Overseas Propaganda Analysis began in 1939 and was later linked to the Psychological Warfare Division. Each week, its staff produced an analysis of all overseas broadcasts in Germany and occupied Europe.

Abrams, already a world-renowned expert in the analysis of public opinion, believed that transcripts of the broadcasts could be close-read for propaganda and intelligence purposes. In an interview with his grandson, recorded in the 1980s and also included in the materials Anthony has helped the university acquire, he explained that doing so could reveal “latent content” – hidden, and almost subconscious insights into the enemy’s state of mind. By 1942, this highly successful technique was feeding directly into the work of Allied counter-propagandists.

This analysis was one such exercise, covering a radio speech Hitler had given on April 26, 1942. According to its opening lines, the aim was “to reconstruct, if possible, what was in Hitler’s mind when he composed and delivered the speech. Its content would presumably reflect his morbid mental tendencies on the one hand and special knowledge available to him on the other.”

MacCurdy refers to an earlier report in which he had spotted three such “morbid tendencies”, classifying these as “Shamanism”, “Epilepsy” and “Paranoia”. The first, a term of MacCurdy seems to have borrowed from anthropology, referred to Hitler’s hysteria and compulsion to feed off the energy of Nuremberg Rally-style audiences. By now it was in decline, and his report refers to the “dull flatness of the delivery”.

The other two tendencies were, however, developing. “Epilepsy” referred to Hitler’s cold and ruthless streak, but also a tendency to lose heart when his ambitions failed. MacCurdy thought the outcome of Operation Barbarossa, which had stalled the previous winter, had exposed this fatalism, and he wrote that Hitler’s speech betrayed “a man who is seriously contemplating the possibility of utter defeat.”

Most alarming, however, was Hitler’s growing paranoia. By this, MacCurdy meant the Nazi leader’s “Messiah complex”, in which he believed he was leading a chosen people on a crusade against an Evil incarnate in the Jews. He felt that this was starting to become a dominant tendency in Hitler’s mind. The paper notes an extension of the “Jew phobia” and says that Hitler now saw them not just as a threat to Germany, but as a “universal diabolical agency”.

The timing of such an analysis could not have been more prescient. Weeks before the speech, senior Nazis had set plans in motion for the Final Solution – an intensification of the mass extermination of Jews.

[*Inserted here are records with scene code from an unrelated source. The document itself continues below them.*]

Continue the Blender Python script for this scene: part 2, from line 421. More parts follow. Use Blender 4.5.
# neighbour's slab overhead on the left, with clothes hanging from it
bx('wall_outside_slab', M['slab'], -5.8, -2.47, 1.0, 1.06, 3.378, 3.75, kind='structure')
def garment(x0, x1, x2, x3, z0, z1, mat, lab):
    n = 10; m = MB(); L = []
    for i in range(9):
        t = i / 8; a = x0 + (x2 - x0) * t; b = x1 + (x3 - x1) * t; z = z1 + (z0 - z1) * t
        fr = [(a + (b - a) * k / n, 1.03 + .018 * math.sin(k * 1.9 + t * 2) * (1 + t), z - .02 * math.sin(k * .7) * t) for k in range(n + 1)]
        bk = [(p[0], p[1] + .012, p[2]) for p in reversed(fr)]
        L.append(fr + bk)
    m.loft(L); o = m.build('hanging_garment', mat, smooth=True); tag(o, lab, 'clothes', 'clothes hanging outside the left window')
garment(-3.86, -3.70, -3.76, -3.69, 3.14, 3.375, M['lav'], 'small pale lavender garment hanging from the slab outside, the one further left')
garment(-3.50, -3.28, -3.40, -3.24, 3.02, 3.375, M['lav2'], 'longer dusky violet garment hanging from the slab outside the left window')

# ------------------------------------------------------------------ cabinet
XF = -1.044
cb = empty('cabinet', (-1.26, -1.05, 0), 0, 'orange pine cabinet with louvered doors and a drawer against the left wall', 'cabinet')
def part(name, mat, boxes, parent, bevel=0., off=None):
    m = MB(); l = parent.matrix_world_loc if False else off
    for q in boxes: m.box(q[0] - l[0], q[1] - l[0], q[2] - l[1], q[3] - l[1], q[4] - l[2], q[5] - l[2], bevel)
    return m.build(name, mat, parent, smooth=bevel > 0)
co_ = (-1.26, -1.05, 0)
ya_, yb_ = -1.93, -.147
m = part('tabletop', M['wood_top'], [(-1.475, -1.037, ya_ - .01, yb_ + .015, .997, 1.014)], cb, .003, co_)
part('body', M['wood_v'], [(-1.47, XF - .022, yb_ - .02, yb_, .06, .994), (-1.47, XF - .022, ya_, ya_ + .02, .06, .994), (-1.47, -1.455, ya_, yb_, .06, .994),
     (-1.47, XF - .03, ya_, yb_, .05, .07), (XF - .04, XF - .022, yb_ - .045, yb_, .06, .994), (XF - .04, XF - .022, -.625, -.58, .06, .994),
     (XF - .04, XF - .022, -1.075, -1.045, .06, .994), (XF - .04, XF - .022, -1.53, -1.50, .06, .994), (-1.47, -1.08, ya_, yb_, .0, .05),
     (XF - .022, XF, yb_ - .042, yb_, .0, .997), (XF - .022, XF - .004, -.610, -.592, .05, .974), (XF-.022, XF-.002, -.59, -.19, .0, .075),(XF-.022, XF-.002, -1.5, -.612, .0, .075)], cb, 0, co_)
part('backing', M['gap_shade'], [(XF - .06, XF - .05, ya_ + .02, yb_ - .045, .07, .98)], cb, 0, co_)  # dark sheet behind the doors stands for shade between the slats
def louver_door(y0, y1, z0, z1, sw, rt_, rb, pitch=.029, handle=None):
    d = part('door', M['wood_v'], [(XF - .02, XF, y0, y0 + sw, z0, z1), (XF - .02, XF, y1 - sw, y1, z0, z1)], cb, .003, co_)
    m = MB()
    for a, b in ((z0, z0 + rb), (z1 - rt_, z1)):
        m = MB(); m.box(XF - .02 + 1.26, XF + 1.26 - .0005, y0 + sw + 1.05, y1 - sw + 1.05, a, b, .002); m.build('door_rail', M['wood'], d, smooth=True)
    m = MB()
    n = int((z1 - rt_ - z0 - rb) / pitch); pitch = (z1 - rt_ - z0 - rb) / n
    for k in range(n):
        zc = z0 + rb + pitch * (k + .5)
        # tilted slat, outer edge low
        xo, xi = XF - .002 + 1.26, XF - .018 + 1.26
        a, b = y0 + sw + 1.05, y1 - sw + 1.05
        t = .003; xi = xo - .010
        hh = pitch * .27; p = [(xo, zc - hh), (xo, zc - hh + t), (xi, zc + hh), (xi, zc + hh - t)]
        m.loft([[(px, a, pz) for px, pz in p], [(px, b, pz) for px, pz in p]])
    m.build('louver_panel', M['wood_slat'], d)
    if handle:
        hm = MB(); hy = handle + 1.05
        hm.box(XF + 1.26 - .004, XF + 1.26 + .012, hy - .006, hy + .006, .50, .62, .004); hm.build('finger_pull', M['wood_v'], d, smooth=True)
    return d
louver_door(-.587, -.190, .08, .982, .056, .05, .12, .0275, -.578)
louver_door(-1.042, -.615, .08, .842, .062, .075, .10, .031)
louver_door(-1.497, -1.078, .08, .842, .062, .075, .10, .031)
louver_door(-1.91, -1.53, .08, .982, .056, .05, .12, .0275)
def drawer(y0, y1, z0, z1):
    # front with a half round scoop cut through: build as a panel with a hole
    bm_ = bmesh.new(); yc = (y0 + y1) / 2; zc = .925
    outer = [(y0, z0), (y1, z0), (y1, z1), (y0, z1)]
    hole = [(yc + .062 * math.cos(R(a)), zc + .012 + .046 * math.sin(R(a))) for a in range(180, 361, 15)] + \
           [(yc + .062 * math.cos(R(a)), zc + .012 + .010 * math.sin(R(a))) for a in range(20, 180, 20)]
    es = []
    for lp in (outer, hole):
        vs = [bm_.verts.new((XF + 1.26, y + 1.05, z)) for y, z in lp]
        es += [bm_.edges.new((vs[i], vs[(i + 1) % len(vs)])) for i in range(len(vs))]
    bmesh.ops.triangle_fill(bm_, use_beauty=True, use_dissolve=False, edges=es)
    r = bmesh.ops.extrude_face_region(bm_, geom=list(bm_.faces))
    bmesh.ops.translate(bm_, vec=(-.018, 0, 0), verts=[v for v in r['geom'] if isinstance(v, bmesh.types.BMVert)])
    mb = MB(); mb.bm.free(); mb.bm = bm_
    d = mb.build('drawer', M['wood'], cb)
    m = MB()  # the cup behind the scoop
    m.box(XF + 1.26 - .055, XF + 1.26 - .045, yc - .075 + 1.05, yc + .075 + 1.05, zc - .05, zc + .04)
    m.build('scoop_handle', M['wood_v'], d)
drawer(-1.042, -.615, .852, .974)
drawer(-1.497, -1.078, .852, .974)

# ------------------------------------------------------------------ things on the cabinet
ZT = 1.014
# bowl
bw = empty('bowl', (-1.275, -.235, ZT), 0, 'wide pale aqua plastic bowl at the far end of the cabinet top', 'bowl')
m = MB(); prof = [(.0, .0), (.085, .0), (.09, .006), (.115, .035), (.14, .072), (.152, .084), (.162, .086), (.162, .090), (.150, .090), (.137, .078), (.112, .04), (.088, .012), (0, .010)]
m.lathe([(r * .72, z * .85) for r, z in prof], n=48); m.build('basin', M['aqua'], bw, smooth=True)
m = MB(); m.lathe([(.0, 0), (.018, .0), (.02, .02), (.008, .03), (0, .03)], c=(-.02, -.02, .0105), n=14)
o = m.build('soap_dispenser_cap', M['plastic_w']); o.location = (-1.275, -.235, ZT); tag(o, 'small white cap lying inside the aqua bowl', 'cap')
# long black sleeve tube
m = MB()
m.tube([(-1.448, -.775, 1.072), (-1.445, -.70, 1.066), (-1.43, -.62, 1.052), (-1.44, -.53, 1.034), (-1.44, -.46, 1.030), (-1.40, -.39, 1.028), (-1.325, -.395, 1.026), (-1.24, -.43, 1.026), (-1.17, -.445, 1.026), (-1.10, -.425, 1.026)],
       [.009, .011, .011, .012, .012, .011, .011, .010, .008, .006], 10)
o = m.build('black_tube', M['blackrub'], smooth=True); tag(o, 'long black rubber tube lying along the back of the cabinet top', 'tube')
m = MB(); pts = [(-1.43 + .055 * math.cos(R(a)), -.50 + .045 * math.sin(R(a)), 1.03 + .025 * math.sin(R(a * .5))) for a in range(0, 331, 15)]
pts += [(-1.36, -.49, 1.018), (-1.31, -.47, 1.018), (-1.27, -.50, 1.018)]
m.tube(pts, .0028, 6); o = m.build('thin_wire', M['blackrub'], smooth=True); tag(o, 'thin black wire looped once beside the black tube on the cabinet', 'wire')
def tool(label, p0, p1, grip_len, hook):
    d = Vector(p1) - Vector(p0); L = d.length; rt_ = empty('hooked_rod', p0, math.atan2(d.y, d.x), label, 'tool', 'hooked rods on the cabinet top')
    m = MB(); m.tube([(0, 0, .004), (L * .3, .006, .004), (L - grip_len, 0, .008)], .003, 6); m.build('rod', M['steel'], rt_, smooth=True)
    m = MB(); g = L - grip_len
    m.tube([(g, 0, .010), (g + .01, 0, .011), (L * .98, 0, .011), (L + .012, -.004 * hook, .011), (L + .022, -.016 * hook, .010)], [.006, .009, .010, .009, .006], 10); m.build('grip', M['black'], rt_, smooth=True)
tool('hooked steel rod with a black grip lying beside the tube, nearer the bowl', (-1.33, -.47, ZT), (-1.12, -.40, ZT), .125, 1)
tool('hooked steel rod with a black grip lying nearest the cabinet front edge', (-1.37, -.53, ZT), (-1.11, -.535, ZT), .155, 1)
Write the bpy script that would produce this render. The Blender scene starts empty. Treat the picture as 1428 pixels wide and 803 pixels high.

Neither MacCurdy nor Abrams could have known the appalling repercussions Hitler’s mental state was to have, but they clearly saw it in development. “Hitler is caught up in a web of religious delusions,” MacCurdy concluded. “The Jews are the incarnation of Evil, while he is the incarnation of the Spirit of Good. He is a god by whose sacrifice victory over Evil may be achieved. He does not say this in so many words, but such a system of ideas would rationalise what he does say that is otherwise obscure.”

An archive of documents about Abrams’ life and work is held by the Churchill Archives, University of Cambridge. Mark Abrams’ family are adding the original copy of the psychoanalysis to this collection, which means that it will be available to researchers for the first time. Anthony has speculated that Abrams, who was of Jewish parentage, might have held on to his copy because of his background.

Anthony’s research will attempt to unravel the contribution Abrams made to the construction of social knowledge. “The story of his life and work reveals something of the changing ways in which public opinion has been weighed and measured, about the methods by which British democracy has tried to aggregate and respond to the demands of the electorate and by doing so has shaped some of the demands they were attempting to reflect,” he said. “This wartime work was obviously for a very specific purpose, but the growth of advertising agencies and market research after the war meant that many of the lessons learnt in the war would be applied, and built on, in the post-war period.”